## Directions for this task
In your copy, include every line of the listing below exactly but none of the pictures.
---------- Source data ----------
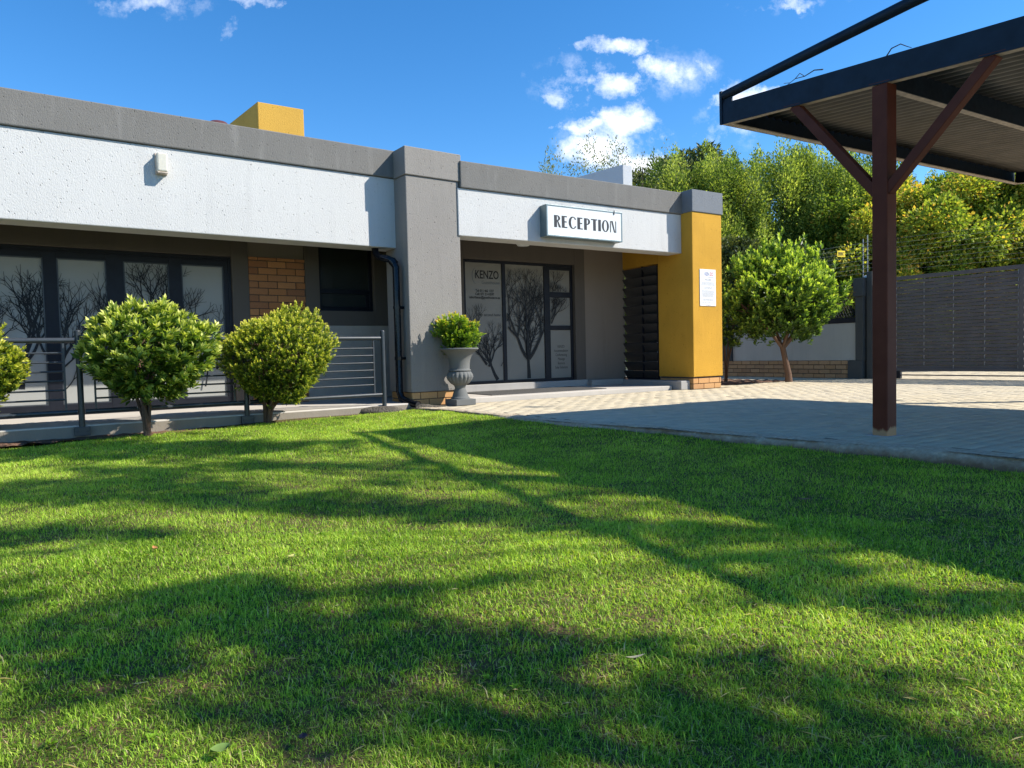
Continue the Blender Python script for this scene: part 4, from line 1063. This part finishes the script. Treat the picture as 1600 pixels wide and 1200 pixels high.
# ------------------------------------------------------------------ background trees
def clump_tree(kind, seed, H, R, nclump, nleaf, ll, lw, mat, bark, crown_lo=.06, autumn=0):
    """returns (leaf mesh, trunk mesh) built round the origin"""
    r = np.random.default_rng(seed); parts = []
    zc = crown_lo * H + (1 - crown_lo) * H * r.random(nclump) ** .85
    rel = (zc / H)
    prof = np.where(rel < .35, .75 + .7 * rel, np.sqrt(np.clip(1 - ((rel - .35) / .68) ** 2, 0, 1))) if kind != 'round' else np.sqrt(np.clip(1 - ((rel - .52) / .52) ** 2, .02, 1))
    th = r.random(nclump) * 6.28; rr = R * prof * np.sqrt(r.random(nclump) * .85 + .15)
    cx, cy = rr * np.cos(th), rr * np.sin(th)
    C = []; D = []; T = []
    for i in range(nclump):
        n = int(nleaf * r.uniform(.6, 1.3)); v = r.normal(size=(n, 3)); v /= np.linalg.norm(v, axis=1, keepdims=True); rd_ = r.random(n) ** .45
        sx_ = R * r.uniform(.16, .26); sz_ = sx_ * (r.uniform(1.6, 2.9) if kind == 'plume' else r.uniform(.7, 1.2))
        taper = 1 - .65 * np.clip(v[:, 2] * rd_, 0, 1) if kind == 'plume' else 1
        P_ = np.stack([cx[i] + v[:, 0] * rd_ * sx_ * taper, cy[i] + v[:, 1] * rd_ * sx_ * taper, zc[i] * .96 + v[:, 2] * rd_ * sz_], 1)
        C.append(P_); D.append(v + np.array([0, 0, .7 if kind == 'plume' else .1]) + r.normal(size=(n, 3)) * .35)
        ct = r.normal(.42, .16); T.append(np.clip(ct + .06 + r.normal(size=n) * .17 + .15 * (rd_ - .6) + (autumn * ((r.random() < .12) * .2 + (r.random(n) < .10) * .35)), 0, 1))
    C = np.concatenate(C); D = np.concatenate(D); T = np.concatenate(T); ok = C[:, 2] > .1; C, D, T = C[ok], D[ok], T[ok]; n = len(C)
    V, F, T2 = leafmesh(C, D, ll * r.uniform(.7, 1.3, n), lw * r.uniform(.7, 1.3, n), T, up=.3)
    lm = raw_mesh('leaves', V, F, T2, mat)
    b = MB(); b.tube([(0, 0, -.2), (.05, 0, H * .25), (-.05, .04, H * .5), (0, 0, H * .88)], [.02 * H, .016 * H, .011 * H, .003 * H], 8)
    for i in range(0, nclump, 3):
        zb = max(.08 * H, zc[i] - .25 * R - rr[i] * .8); b.tube([(0, 0, zb), (cx[i] * .55, cy[i] * .55, (zb + zc[i]) / 2), (cx[i], cy[i], zc[i])], [.006 * H, .004 * H, .002 * H], 5, col=r.random(), caps=False)
    tk = b.build('trunk', bark, None, loc=(0, 0, 0))
    return lm, tk
G_pop = foliage('bright_plume_leaf', [(0, (.035, .07, .022)), (.35, (.12, .19, .045)), (.7, (.36, .43, .09)), (1, (.62, .64, .18))], .48, .6, .15)
G_aut = foliage('turning_leaf', [(0, (.05, .085, .02)), (.4, (.16, .24, .04)), (.72, (.40, .45, .07)), (.92, (.60, .52, .08)), (1, (.68, .42, .09))], .45, .6, .15)
G_drk = foliage('dark_olive_leaf', [(0, (.02, .035, .015)), (.6, (.06, .09, .03)), (1, (.22, .24, .08))], .25, .45, .4)
G_thin = foliage('pale_loose_leaf', [(0, (.09, .11, .04)), (.6, (.26, .28, .11)), (1, (.46, .44, .2))], .35, .6, .2)
protos = {}
def proto(key, *a, **k):
    protos[key] = clump_tree(*a, **k)
proto('p1', 'plume', 101, 5.7, 1.9, 120, 900, .068, .034, G_pop, M_bark2)
proto('p2', 'plume', 102, 5.4, 2.1, 120, 900, .068, .034, G_pop, M_bark2)
proto('a1', 'round', 103, 4.8, 2.2, 110, 640, .09, .060, G_aut, M_bark2, .05, 1)
proto('d1', 'round', 104, 5.1, 1.7, 70, 400, .12, .05, G_drk, M_bark2)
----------
## Response to the task
Continue the Blender Python script for this scene: part 4, from line 1063. This part finishes the script. Treat the picture as 1600 pixels wide and 1200 pixels high.
# ------------------------------------------------------------------ background trees
def clump_tree(kind, seed, H, R, nclump, nleaf, ll, lw, mat, bark, crown_lo=.06, autumn=0):
    """returns (leaf mesh, trunk mesh) built round the origin"""
    r = np.random.default_rng(seed); parts = []
    zc = crown_lo * H + (1 - crown_lo) * H * r.random(nclump) ** .85
    rel = (zc / H)
    prof = np.where(rel < .35, .75 + .7 * rel, np.sqrt(np.clip(1 - ((rel - .35) / .68) ** 2, 0, 1))) if kind != 'round' else np.sqrt(np.clip(1 - ((rel - .52) / .52) ** 2, .02, 1))
    th = r.random(nclump) * 6.28; rr = R * prof * np.sqrt(r.random(nclump) * .85 + .15)
    cx, cy = rr * np.cos(th), rr * np.sin(th)
    C = []; D = []; T = []
    for i in range(nclump):
        n = int(nleaf * r.uniform(.6, 1.3)); v = r.normal(size=(n, 3)); v /= np.linalg.norm(v, axis=1, keepdims=True); rd_ = r.random(n) ** .45
        sx_ = R * r.uniform(.16, .26); sz_ = sx_ * (r.uniform(1.6, 2.9) if kind == 'plume' else r.uniform(.7, 1.2))
        taper = 1 - .65 * np.clip(v[:, 2] * rd_, 0, 1) if kind == 'plume' else 1
        P_ = np.stack([cx[i] + v[:, 0] * rd_ * sx_ * taper, cy[i] + v[:, 1] * rd_ * sx_ * taper, zc[i] * .96 + v[:, 2] * rd_ * sz_], 1)
        C.append(P_); D.append(v + np.array([0, 0, .7 if kind == 'plume' else .1]) + r.normal(size=(n, 3)) * .35)
        ct = r.normal(.42, .16); T.append(np.clip(ct + .06 + r.normal(size=n) * .17 + .15 * (rd_ - .6) + (autumn * ((r.random() < .12) * .2 + (r.random(n) < .10) * .35)), 0, 1))
    C = np.concatenate(C); D = np.concatenate(D); T = np.concatenate(T); ok = C[:, 2] > .1; C, D, T = C[ok], D[ok], T[ok]; n = len(C)
    V, F, T2 = leafmesh(C, D, ll * r.uniform(.7, 1.3, n), lw * r.uniform(.7, 1.3, n), T, up=.3)
    lm = raw_mesh('leaves', V, F, T2, mat)
    b = MB(); b.tube([(0, 0, -.2), (.05, 0, H * .25), (-.05, .04, H * .5), (0, 0, H * .88)], [.02 * H, .016 * H, .011 * H, .003 * H], 8)
    for i in range(0, nclump, 3):
        zb = max(.08 * H, zc[i] - .25 * R - rr[i] * .8); b.tube([(0, 0, zb), (cx[i] * .55, cy[i] * .55, (zb + zc[i]) / 2), (cx[i], cy[i], zc[i])], [.006 * H, .004 * H, .002 * H], 5, col=r.random(), caps=False)
    tk = b.build('trunk', bark, None, loc=(0, 0, 0))
    return lm, tk
G_pop = foliage('bright_plume_leaf', [(0, (.035, .07, .022)), (.35, (.12, .19, .045)), (.7, (.36, .43, .09)), (1, (.62, .64, .18))], .48, .6, .15)
G_aut = foliage('turning_leaf', [(0, (.05, .085, .02)), (.4, (.16, .24, .04)), (.72, (.40, .45, .07)), (.92, (.60, .52, .08)), (1, (.68, .42, .09))], .45, .6, .15)
G_drk = foliage('dark_olive_leaf', [(0, (.02, .035, .015)), (.6, (.06, .09, .03)), (1, (.22, .24, .08))], .25, .45, .4)
G_thin = foliage('pale_loose_leaf', [(0, (.09, .11, .04)), (.6, (.26, .28, .11)), (1, (.46, .44, .2))], .35, .6, .2)
protos = {}
def proto(key, *a, **k):
    protos[key] = clump_tree(*a, **k)
proto('p1', 'plume', 101, 5.7, 1.9, 120, 900, .068, .034, G_pop, M_bark2)
proto('p2', 'plume', 102, 5.4, 2.1, 120, 900, .068, .034, G_pop, M_bark2)
proto('a1', 'round', 103, 4.8, 2.2, 110, 640, .09, .060, G_aut, M_bark2, .05, 1)
proto('d1', 'round', 104, 5.1, 1.7, 70, 400, .12, .05, G_drk, M_bark2)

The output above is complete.